WHEN so much of top-level football is no longer about the pastime itself, it can be difficult for the game of association football to seep through, especially when said game is at the top level of that top level in the Uefa Champions League final.
But despite the issues surrounding their club and others, including Saturday’s opponents Internazionale, Manchester City, thanks in big part to Pep Guardiola, are still ultimately moving the needle in a football sense: still managing to influence it as a pastime in a world where the sport is now one of global capitalism’s political and economic tools.
Of course, styles of football themselves are part of the “product” that football has become. The trite marketing spiel from many organisations will contain lines about having an attacking football philosophy along with some myth about the game being played the “right way.”
But putting such blurb into action on the pitch and finding a way to let the football do the talking is easier said than done.
It is much easier to do this, though, when there is so much quality within your squad. In the 2022/23 season, City have run with a relatively small group but one brimming with quality and, importantly, the right profiles of player throughout.
The building of such an efficient unit, to the point where it is on course to win a treble and has a chance of winning the club’s first European Cup, doesn’t come cheap.
Guardiola has admitted as much on numerous occasions. He often comments with tongue in cheek, using his own brand of sarcasm that can be difficult to detect, giving the answer he knows the media wanted to hear but also answers rooted in the truth.
When asked in February 2021 what was the most important factor behind the club’s winning run, Guardiola quipped it was because his team “has a lot of money to buy a lot of incredible players.”
Going further back, to 2018, Guardiola said: “I can assure you one thing, it’s impossible to play the way we play, achieve the results we achieved without top players, and today the top players cost a lot of money.
“We need money to buy top players to play at that level all the time. To achieve these results, you need this investment. If not, you need a miracle and I am not able to do that.”
But Guardiola is doing himself a disservice to say it is all about the money.
Well, it is a lot about the money, and one benefit of having so much of it is City can afford mistakes in the transfer market other clubs can’t.
But at the end of it there still needs to be some organisation of the 11 players on the pitch into some form of effective football team.
One that can not only compete at the top level but can also advance the game.
Alongside City’s sound recruitment structure and financial power is a manager who doesn’t exactly play safe with the tools he is given.
The Catalan tactician will try things in attempts to take the football to the next level, rather than hunker down and then rely on the star players to produce something in isolation, detached from the rest of the game.
Jack Grealish has been a good example of this. The former Aston Villa man has morphed from a player who was asked to try to do everything for his team in attack to one who is now using his talent to complement the likes of Ilkay Gundogan and Erling Haaland, whose own outstanding seasons owe a lot to Grealish.
Manuel Akanji arrived at City from Dortmund amid doubts he would be good enough to play for the club, but Guardiola has turned him into a key component in their defensive line.

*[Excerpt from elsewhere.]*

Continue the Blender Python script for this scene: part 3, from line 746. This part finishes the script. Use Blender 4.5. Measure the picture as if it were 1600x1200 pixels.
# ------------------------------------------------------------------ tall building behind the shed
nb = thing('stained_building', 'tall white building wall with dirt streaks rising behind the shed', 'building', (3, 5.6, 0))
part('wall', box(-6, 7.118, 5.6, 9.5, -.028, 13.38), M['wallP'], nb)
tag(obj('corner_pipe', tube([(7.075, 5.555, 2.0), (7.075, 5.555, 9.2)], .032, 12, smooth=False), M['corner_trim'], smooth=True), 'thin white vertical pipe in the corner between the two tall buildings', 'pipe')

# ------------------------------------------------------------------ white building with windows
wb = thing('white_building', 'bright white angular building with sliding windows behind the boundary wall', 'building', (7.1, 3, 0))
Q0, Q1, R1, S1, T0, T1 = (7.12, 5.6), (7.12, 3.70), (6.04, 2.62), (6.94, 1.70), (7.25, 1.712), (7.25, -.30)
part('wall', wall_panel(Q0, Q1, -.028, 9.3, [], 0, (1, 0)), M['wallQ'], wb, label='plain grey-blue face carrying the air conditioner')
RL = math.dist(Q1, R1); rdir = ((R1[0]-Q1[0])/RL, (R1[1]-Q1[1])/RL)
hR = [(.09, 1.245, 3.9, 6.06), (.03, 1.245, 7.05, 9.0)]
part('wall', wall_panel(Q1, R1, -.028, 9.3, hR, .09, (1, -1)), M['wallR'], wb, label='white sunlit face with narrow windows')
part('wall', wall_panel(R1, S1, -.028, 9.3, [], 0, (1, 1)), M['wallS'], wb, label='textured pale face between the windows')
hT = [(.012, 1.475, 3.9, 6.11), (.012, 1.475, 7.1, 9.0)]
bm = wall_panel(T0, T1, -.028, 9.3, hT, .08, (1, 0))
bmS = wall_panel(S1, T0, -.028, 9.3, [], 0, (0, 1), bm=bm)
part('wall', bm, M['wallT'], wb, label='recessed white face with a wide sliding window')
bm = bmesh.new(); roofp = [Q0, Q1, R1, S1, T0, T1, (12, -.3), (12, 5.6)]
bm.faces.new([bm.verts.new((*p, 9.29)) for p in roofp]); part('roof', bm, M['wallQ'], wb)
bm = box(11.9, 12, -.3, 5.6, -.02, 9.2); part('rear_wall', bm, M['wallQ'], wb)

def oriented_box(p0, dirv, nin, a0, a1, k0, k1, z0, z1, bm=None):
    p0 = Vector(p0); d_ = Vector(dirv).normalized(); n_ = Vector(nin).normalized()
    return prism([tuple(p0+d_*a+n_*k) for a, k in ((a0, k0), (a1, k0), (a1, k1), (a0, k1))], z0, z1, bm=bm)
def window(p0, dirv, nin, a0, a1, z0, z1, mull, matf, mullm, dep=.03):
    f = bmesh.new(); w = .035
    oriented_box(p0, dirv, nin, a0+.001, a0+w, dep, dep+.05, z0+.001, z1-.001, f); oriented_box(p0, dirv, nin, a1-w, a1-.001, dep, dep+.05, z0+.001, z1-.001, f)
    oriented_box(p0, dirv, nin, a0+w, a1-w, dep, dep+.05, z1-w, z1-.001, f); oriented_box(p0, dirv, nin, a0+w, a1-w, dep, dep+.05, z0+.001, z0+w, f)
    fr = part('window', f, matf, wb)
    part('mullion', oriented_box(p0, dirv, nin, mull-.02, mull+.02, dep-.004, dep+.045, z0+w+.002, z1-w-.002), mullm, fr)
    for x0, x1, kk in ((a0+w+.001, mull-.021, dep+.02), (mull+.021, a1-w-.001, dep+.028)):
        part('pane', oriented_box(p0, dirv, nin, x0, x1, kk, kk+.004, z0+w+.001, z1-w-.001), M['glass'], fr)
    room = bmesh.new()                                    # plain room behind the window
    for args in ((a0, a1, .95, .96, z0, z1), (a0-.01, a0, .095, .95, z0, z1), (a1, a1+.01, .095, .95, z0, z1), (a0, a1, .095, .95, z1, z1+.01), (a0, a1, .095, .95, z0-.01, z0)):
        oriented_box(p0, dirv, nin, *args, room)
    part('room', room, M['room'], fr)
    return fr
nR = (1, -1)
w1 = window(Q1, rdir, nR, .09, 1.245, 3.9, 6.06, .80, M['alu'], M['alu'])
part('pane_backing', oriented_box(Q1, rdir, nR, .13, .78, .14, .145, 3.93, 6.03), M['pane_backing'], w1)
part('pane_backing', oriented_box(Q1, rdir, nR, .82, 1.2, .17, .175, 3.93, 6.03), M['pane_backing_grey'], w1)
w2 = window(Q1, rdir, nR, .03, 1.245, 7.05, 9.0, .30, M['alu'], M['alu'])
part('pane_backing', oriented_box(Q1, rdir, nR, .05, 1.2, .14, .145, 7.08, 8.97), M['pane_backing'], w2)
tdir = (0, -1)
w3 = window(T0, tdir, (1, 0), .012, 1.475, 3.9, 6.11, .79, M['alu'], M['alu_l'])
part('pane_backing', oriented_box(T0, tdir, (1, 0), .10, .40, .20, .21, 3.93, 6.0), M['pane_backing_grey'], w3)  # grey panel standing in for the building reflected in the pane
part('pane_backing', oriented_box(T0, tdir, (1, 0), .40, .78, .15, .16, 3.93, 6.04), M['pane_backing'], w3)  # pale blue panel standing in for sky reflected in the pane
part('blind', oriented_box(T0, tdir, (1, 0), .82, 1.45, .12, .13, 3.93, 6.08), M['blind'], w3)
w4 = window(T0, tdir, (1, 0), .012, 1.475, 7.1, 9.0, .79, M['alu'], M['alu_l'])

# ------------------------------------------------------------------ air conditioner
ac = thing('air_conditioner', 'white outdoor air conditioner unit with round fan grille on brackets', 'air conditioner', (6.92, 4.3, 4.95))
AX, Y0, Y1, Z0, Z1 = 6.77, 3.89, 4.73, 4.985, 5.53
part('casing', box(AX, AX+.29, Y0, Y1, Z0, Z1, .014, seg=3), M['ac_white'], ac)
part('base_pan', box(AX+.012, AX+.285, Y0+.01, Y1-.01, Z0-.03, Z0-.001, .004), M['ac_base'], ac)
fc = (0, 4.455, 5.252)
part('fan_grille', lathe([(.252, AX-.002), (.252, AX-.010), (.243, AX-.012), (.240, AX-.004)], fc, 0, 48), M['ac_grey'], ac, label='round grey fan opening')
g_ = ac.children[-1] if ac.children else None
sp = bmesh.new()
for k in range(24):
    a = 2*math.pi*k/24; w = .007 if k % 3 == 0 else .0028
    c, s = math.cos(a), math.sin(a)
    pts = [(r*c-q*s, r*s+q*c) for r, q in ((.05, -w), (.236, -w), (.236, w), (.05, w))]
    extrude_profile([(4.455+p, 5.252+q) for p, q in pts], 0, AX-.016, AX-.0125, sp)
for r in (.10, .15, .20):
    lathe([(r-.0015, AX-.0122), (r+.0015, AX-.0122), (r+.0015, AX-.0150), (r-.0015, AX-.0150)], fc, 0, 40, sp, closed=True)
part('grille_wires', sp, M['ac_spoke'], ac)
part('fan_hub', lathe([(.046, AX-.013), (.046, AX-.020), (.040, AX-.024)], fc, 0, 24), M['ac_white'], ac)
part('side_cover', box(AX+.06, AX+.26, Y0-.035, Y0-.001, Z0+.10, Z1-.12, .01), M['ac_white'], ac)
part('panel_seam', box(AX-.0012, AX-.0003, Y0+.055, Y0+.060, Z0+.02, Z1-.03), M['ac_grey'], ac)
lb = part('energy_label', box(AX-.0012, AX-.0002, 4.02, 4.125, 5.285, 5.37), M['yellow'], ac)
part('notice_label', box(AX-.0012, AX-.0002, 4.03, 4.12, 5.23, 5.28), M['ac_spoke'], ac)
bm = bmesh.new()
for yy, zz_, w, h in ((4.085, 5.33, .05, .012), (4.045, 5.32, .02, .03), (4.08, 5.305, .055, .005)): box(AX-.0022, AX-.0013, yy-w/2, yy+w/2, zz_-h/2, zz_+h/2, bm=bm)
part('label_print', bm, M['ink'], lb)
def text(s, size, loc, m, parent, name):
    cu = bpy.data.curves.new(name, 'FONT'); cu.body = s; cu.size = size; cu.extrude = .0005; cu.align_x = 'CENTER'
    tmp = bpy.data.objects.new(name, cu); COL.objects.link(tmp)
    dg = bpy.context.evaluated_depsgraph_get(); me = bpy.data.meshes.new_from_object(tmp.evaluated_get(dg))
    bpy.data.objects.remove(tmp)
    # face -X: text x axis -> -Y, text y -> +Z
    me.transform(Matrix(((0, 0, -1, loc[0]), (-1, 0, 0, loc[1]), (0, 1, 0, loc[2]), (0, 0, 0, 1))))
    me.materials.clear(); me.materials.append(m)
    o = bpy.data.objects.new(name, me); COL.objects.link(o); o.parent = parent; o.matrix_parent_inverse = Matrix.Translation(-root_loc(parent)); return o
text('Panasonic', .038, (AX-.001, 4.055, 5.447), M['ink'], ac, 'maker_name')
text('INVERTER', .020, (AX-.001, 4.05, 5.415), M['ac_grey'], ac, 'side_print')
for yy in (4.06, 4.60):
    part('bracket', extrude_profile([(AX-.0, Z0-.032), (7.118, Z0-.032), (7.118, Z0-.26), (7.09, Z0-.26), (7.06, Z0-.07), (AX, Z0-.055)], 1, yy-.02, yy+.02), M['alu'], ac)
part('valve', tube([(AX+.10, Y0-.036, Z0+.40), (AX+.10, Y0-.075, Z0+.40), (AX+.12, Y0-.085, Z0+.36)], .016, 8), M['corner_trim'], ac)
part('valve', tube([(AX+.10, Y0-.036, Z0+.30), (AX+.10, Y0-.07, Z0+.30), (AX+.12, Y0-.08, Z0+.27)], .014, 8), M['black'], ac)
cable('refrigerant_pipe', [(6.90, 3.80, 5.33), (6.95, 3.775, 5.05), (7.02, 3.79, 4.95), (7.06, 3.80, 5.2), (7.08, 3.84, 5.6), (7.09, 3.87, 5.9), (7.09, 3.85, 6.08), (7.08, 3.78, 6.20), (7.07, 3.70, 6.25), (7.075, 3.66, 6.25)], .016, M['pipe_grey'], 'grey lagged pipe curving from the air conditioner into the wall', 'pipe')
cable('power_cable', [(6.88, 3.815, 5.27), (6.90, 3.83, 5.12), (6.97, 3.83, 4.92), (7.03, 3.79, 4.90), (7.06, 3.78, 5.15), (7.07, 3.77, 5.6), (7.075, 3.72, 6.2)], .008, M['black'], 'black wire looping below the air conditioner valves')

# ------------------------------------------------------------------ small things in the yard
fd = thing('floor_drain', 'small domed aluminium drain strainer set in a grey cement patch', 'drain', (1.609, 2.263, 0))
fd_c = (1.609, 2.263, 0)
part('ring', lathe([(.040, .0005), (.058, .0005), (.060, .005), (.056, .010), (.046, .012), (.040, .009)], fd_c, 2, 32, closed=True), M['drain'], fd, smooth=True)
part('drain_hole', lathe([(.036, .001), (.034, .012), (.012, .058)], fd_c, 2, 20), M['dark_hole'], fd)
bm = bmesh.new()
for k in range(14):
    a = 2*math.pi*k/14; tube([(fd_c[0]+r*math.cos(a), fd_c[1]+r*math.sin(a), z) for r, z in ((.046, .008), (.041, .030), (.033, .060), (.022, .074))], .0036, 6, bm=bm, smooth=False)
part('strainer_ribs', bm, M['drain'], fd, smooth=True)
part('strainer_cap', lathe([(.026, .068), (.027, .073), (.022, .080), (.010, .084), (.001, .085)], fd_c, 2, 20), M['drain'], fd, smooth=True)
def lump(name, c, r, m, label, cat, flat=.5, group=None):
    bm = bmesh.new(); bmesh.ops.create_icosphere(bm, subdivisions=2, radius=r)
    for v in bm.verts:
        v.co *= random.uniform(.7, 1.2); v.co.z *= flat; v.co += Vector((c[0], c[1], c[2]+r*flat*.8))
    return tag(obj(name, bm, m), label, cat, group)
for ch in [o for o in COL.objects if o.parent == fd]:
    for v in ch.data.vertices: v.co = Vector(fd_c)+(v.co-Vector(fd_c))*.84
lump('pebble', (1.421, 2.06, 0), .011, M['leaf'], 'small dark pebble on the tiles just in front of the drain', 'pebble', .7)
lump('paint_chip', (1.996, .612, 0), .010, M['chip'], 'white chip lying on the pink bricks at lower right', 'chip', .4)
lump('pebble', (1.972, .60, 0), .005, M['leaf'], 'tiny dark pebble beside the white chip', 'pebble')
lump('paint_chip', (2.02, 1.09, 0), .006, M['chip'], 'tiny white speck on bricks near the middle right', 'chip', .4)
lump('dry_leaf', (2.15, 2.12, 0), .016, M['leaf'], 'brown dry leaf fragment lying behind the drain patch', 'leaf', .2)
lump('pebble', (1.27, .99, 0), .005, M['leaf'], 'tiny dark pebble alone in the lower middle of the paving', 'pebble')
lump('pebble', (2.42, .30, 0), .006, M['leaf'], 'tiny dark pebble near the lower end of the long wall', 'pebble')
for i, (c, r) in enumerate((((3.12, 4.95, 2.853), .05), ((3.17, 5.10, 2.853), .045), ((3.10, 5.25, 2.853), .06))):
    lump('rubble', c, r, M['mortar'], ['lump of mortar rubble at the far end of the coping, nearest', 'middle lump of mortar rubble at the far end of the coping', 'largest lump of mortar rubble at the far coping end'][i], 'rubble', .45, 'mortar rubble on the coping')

Similar could be said of Nathan Ake, who joined from Bournemouth and has been one of the best defenders in the Premier League this season.
John Stones has also been a revelation this year. His role has been an innovative one as some kind of modern-day Franz Beckenbauer, reinventing the old sweeper role where a player would move forward from the defensive line into midfield and attack.
City went from searching for the perfect traditional full-back for Guardiola’s system to ditching them altogether, sometimes playing with four centre-backs in defence or using the pace of remaining full-back Kyle Walker as counter-attack cover.
Guardiola continues to learn from other managers and has dished out plenty of praise in the direction of Brighton manager Roberto De Zerbi this season, describing him as “one of the most influential managers in the last 20 years.”
Shades of that Brighton side will be seen in the Champions League final in the way City occasionally tweak the way they play out from the back, trying to attract opposition players towards them to create space further up the field.
In terms of there being a right way to play football, Guardiola’s City are as likely to punt a long ball forward to Haaland, as they did in the opening minute of the FA Cup final, as they are to string 50 passes together from back to front.
Guardiola takes risks with City’s wealth in his quest for something more than just winning.
When it fails it’s dubbed “overthinking.” If it succeeds and earns City a treble this season, it might just be attributed to the money.
But amid the backdrop of football’s hyper-capitalist end game, no longer sponsored by Gazprom, Guardiola deserves some credit, and at the Champions League final in Istanbul, there might even be a glimpse of that recreational game of association football.